Este livro examina, a partir de um momento crítico como o atual, outro momento convulsivo, o das revoluções liberais e das independências no mundo ibero-americano, e faz isso a partir de uma perspectiva inusitada. A abordagem histórico-conceitual aqui adotada dá atenção muito especial às mudanças nos vocabulários utilizados pelos atores da época e às drásticas transformações na consciência histórica e temporal experimentadas naquelas décadas decisivas que deram origem a um novo cenário político construído sobre as ruínas dos impérios atlânticos.
Além de analisar aspectos cruciais das modernidades ibéricas, como as mudanças nos conceitos, mitos, metáforas e imaginários, bem como nas percepções do tempo histórico por parte dos agentes dos séculos XVIII e XIX, o autor lança um novo olhar sobre alguns aspectos teóricos-metodológicos de grande interesse. Para que serve a história? É possível recuperar os significados móveis e controversos do passado? Como abordar a complexa dialética tradição-modernidade e as quebras na consciência histórica? Num mundo hiperacelerado como o nosso, quando cresce o interesse pela história e o tempo mais uma vez parece fora dos eixos, é oportuno procurar respostas para estas e outras perguntas que cidadãos e historiadores responsáveis terão de enfrentar nos tempos difíceis que se avizinham.
Este excepcional livro de Javier Fernández Sebastián, História conceitual no Atlântico ibérico. Linguagens, tempos, revoluções, é uma referência fundamental para todos os interessados não só na história das sociedades ibero-americanas ou em história conceitual, mas em pensar a história, os dilemas e desafios que se colocam para sua escrita. Tendo como fios condutores a linguagem, o tempo e as revoluções, o autor enfrenta o desafio de pensar a transição das sociedades ibero-americanas para a modernidade, entre finais do século XVIII e o último terço do século XIX, na perspectiva da história conceitual.
Para isso, analisa um expressivo conjunto de conceitos, linguagens, metáforas, mitos e imaginários utilizados por agentes históricos nesse período que demonstram o complexo processo de transformações vividas, marcado por deslocamentos, rupturas e continuidades semânticas que conforma uma profunda reconfiguração da linguagem e das concepções de tempo, e que proveem grande parte do material que anima as revoluções.

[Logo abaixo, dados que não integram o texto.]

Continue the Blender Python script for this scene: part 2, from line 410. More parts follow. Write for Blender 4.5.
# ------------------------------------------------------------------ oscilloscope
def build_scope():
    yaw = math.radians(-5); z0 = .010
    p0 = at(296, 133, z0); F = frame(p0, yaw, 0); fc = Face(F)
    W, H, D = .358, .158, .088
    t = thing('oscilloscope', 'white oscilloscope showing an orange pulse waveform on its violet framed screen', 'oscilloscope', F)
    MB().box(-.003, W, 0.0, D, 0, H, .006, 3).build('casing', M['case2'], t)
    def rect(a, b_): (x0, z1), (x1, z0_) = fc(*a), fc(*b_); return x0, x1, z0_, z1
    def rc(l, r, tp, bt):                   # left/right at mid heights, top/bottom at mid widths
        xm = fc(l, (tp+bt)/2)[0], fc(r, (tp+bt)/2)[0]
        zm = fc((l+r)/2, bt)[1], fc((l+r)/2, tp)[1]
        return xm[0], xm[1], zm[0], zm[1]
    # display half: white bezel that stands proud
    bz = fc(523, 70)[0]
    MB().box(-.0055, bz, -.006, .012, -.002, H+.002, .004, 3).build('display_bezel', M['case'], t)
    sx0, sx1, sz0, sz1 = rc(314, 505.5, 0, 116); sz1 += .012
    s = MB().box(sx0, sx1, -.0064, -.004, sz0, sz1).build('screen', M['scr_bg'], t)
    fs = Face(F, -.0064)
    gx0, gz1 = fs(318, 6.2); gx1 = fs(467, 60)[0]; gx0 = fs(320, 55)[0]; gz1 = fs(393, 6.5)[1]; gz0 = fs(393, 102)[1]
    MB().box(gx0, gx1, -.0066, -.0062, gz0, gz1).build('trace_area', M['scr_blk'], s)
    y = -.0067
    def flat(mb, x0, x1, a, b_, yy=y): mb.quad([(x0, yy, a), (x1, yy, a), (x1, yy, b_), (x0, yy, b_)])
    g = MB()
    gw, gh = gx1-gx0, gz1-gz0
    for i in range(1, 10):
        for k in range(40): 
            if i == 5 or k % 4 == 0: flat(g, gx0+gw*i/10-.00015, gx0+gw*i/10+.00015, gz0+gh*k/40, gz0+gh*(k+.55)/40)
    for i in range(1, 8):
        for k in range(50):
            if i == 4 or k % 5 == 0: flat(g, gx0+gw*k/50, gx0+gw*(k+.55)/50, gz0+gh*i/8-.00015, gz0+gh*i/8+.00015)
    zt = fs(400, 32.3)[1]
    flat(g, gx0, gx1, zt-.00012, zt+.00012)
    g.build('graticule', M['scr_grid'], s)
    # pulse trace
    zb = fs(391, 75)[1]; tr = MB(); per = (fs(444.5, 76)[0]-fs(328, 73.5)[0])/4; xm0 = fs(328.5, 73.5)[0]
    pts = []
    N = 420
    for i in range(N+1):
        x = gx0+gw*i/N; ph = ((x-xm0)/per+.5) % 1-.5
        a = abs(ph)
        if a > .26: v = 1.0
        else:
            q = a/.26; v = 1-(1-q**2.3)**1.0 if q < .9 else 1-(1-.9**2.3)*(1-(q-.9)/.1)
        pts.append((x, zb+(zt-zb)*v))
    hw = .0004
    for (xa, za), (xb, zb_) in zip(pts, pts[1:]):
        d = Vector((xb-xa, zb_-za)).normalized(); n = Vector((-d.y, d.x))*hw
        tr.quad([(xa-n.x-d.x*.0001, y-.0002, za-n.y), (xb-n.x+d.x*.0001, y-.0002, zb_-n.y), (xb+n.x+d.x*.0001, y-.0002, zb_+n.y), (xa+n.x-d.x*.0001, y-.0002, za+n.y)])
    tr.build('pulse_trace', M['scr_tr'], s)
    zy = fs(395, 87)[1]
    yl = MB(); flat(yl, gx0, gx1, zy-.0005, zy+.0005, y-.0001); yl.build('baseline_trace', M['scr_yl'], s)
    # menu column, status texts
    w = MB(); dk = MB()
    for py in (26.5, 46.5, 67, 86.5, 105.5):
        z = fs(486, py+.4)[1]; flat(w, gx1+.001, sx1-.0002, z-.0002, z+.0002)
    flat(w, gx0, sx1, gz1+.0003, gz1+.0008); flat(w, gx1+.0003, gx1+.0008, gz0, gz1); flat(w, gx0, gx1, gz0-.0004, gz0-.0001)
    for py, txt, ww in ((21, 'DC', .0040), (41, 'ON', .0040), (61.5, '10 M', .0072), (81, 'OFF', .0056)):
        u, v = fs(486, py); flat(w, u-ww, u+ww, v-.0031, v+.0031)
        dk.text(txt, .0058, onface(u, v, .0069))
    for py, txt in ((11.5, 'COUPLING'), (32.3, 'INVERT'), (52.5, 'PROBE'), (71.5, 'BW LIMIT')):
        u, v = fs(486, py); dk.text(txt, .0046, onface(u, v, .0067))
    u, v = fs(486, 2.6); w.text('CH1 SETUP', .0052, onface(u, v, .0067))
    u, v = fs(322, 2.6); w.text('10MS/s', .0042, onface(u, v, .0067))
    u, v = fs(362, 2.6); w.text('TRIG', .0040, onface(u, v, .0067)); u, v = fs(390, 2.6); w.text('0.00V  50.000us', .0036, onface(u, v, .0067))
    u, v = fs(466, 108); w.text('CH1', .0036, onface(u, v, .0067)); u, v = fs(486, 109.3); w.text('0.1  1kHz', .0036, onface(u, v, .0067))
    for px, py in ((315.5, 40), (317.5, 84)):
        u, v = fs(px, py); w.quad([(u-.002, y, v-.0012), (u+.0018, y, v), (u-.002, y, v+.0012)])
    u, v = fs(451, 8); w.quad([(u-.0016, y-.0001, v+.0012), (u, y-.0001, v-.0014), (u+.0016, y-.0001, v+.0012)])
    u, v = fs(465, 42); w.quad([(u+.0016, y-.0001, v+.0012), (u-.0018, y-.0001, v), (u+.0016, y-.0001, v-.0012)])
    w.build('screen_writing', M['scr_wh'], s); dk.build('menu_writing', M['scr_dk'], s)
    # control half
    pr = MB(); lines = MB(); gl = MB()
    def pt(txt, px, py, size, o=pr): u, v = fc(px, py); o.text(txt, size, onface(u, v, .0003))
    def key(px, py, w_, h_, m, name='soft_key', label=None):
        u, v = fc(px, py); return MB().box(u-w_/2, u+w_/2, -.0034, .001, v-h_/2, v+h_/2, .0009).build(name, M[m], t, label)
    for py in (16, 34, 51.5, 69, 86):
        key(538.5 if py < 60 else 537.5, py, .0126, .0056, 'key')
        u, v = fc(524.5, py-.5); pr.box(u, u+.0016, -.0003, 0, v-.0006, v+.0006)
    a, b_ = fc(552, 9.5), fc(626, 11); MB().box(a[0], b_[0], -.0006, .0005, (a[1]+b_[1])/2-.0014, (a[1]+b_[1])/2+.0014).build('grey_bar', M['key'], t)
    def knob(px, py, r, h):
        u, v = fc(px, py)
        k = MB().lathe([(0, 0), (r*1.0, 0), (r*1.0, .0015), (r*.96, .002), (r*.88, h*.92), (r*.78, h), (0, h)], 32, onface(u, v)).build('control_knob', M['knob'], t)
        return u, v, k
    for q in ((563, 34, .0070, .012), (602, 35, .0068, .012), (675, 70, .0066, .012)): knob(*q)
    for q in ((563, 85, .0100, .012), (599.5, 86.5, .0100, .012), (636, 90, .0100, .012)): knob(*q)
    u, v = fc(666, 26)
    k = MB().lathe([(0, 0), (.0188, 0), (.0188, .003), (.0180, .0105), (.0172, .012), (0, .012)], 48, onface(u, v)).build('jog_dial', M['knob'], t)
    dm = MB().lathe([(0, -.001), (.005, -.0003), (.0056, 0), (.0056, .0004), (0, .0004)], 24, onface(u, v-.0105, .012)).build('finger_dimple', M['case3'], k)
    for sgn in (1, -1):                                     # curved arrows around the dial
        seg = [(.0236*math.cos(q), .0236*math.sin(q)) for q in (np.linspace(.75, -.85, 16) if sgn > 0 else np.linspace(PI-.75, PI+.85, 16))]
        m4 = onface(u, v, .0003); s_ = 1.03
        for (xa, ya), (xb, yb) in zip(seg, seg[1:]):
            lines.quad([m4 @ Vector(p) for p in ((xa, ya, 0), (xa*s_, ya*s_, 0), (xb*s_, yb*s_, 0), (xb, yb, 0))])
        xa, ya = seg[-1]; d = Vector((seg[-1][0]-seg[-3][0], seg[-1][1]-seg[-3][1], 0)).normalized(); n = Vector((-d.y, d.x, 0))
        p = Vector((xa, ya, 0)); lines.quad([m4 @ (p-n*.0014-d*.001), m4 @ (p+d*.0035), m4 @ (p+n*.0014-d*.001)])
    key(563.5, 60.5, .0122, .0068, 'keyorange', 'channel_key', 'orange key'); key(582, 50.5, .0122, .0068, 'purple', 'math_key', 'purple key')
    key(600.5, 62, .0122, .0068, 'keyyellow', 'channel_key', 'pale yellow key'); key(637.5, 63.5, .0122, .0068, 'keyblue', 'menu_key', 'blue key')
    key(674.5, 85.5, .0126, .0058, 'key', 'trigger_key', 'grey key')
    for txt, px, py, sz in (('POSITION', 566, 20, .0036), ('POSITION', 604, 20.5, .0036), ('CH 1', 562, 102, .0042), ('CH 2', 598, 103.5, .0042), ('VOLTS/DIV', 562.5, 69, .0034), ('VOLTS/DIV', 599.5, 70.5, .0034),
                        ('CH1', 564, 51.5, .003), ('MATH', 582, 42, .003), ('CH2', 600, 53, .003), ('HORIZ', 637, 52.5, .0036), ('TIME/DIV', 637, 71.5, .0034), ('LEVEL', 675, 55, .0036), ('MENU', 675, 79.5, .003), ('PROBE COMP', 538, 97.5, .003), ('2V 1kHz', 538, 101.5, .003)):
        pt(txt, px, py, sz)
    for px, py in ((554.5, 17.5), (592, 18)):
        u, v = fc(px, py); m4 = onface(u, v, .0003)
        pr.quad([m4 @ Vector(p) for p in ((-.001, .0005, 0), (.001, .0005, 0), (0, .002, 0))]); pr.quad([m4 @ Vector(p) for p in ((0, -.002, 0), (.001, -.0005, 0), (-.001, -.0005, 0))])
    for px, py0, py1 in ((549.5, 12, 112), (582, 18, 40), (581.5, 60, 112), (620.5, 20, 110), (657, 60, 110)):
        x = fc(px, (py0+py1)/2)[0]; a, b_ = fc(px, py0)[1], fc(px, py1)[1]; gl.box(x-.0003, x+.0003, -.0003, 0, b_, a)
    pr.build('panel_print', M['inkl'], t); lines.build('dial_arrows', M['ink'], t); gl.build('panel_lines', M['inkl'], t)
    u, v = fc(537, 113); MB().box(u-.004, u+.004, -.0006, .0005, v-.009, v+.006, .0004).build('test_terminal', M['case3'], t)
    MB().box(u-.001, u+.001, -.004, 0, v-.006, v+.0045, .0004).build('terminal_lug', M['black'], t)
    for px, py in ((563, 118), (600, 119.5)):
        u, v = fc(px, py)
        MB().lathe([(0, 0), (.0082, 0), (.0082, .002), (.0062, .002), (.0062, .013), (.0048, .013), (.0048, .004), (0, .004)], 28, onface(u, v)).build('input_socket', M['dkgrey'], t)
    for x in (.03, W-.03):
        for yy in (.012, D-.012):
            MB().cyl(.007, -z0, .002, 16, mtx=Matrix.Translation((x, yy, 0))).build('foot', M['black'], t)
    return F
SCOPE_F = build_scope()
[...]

No momento atual em que assistimos a um cada vez maior e mais perigoso uso seletivo do passado com fins políticos, Javier Fernández Sebastián nos lembra em seu livro que uma das principais virtudes da história conceitual está na sua capacidade de recuperar experiências a partir de significados, de evitar a retrospecção presentista, carregada de anacronismos que obscurecem a alteridade do passado em toda a sua pluralidade. Com a história conceitual tal qual ela é concebida e elaborada pelo autor, tornamo-nos mais conscientes da historicidade do mundo em que vivemos e da contingência e precariedade dos meios para apreendê-lo.